— start —

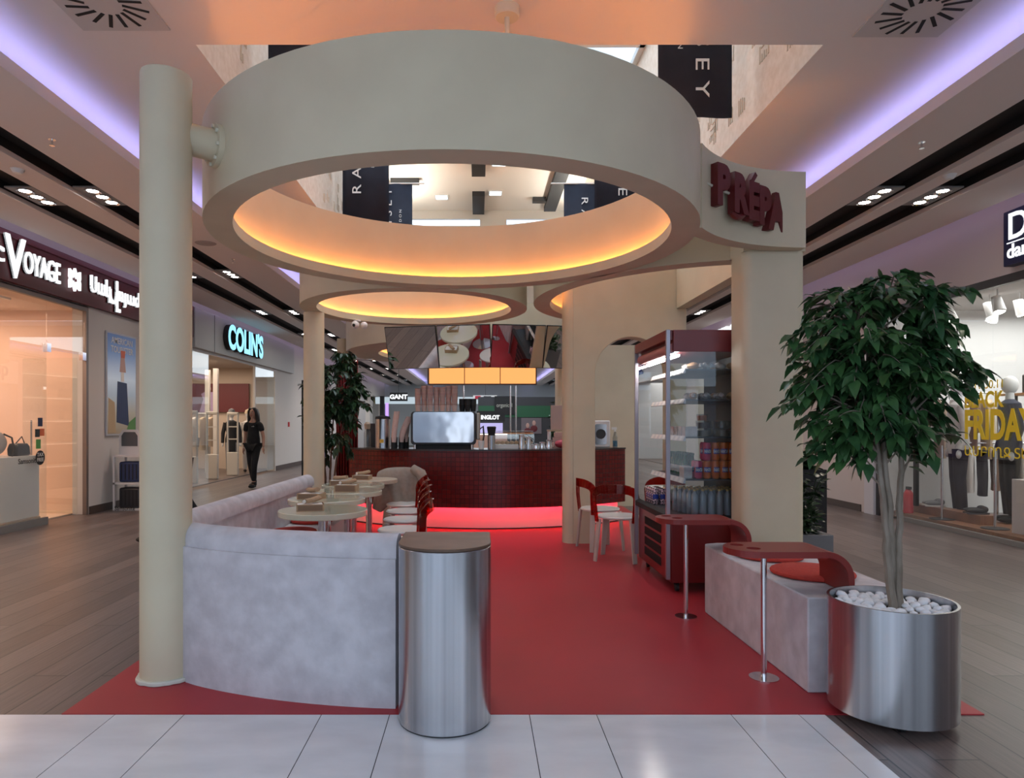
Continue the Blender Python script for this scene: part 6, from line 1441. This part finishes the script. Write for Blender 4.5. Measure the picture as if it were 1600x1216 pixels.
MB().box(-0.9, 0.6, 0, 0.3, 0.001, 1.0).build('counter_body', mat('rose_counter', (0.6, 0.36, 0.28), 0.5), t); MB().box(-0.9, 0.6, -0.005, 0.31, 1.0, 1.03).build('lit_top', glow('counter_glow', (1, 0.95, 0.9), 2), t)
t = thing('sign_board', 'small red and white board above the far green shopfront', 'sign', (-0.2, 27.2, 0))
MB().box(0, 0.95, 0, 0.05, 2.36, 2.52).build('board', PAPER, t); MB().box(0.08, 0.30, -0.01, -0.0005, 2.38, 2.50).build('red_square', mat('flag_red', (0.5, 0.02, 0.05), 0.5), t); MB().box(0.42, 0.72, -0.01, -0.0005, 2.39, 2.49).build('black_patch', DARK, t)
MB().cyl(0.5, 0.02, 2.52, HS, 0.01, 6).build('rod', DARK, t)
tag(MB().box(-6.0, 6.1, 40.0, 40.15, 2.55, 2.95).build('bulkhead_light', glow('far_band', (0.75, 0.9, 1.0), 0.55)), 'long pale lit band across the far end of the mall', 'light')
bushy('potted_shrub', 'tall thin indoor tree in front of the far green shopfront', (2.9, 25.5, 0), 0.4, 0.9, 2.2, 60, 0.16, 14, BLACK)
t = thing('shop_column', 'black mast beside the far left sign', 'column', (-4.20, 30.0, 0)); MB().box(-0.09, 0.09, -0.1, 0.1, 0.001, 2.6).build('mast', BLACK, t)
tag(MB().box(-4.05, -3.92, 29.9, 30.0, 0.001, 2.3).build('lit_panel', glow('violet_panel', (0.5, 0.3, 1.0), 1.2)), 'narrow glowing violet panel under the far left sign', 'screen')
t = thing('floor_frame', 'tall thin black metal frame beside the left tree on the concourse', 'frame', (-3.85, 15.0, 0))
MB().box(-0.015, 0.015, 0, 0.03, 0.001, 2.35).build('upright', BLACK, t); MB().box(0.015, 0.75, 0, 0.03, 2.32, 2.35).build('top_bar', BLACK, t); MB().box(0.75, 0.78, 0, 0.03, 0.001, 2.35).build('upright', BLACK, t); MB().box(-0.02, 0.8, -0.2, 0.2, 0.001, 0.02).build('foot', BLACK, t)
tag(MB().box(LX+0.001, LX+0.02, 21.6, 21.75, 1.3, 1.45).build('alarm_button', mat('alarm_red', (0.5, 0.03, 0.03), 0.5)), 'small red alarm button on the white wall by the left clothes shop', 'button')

— end —

What is needed:
Each line above is to be copied verbatim. Drop any image from the copy.

Result of this exercise:
Continue the Blender Python script for this scene: part 6, from line 1441. This part finishes the script. Write for Blender 4.5. Measure the picture as if it were 1600x1216 pixels.
MB().box(-0.9, 0.6, 0, 0.3, 0.001, 1.0).build('counter_body', mat('rose_counter', (0.6, 0.36, 0.28), 0.5), t); MB().box(-0.9, 0.6, -0.005, 0.31, 1.0, 1.03).build('lit_top', glow('counter_glow', (1, 0.95, 0.9), 2), t)
t = thing('sign_board', 'small red and white board above the far green shopfront', 'sign', (-0.2, 27.2, 0))
MB().box(0, 0.95, 0, 0.05, 2.36, 2.52).build('board', PAPER, t); MB().box(0.08, 0.30, -0.01, -0.0005, 2.38, 2.50).build('red_square', mat('flag_red', (0.5, 0.02, 0.05), 0.5), t); MB().box(0.42, 0.72, -0.01, -0.0005, 2.39, 2.49).build('black_patch', DARK, t)
MB().cyl(0.5, 0.02, 2.52, HS, 0.01, 6).build('rod', DARK, t)
tag(MB().box(-6.0, 6.1, 40.0, 40.15, 2.55, 2.95).build('bulkhead_light', glow('far_band', (0.75, 0.9, 1.0), 0.55)), 'long pale lit band across the far end of the mall', 'light')
bushy('potted_shrub', 'tall thin indoor tree in front of the far green shopfront', (2.9, 25.5, 0), 0.4, 0.9, 2.2, 60, 0.16, 14, BLACK)
t = thing('shop_column', 'black mast beside the far left sign', 'column', (-4.20, 30.0, 0)); MB().box(-0.09, 0.09, -0.1, 0.1, 0.001, 2.6).build('mast', BLACK, t)
tag(MB().box(-4.05, -3.92, 29.9, 30.0, 0.001, 2.3).build('lit_panel', glow('violet_panel', (0.5, 0.3, 1.0), 1.2)), 'narrow glowing violet panel under the far left sign', 'screen')
t = thing('floor_frame', 'tall thin black metal frame beside the left tree on the concourse', 'frame', (-3.85, 15.0, 0))
MB().box(-0.015, 0.015, 0, 0.03, 0.001, 2.35).build('upright', BLACK, t); MB().box(0.015, 0.75, 0, 0.03, 2.32, 2.35).build('top_bar', BLACK, t); MB().box(0.75, 0.78, 0, 0.03, 0.001, 2.35).build('upright', BLACK, t); MB().box(-0.02, 0.8, -0.2, 0.2, 0.001, 0.02).build('foot', BLACK, t)
tag(MB().box(LX+0.001, LX+0.02, 21.6, 21.75, 1.3, 1.45).build('alarm_button', mat('alarm_red', (0.5, 0.03, 0.03), 0.5)), 'small red alarm button on the white wall by the left clothes shop', 'button')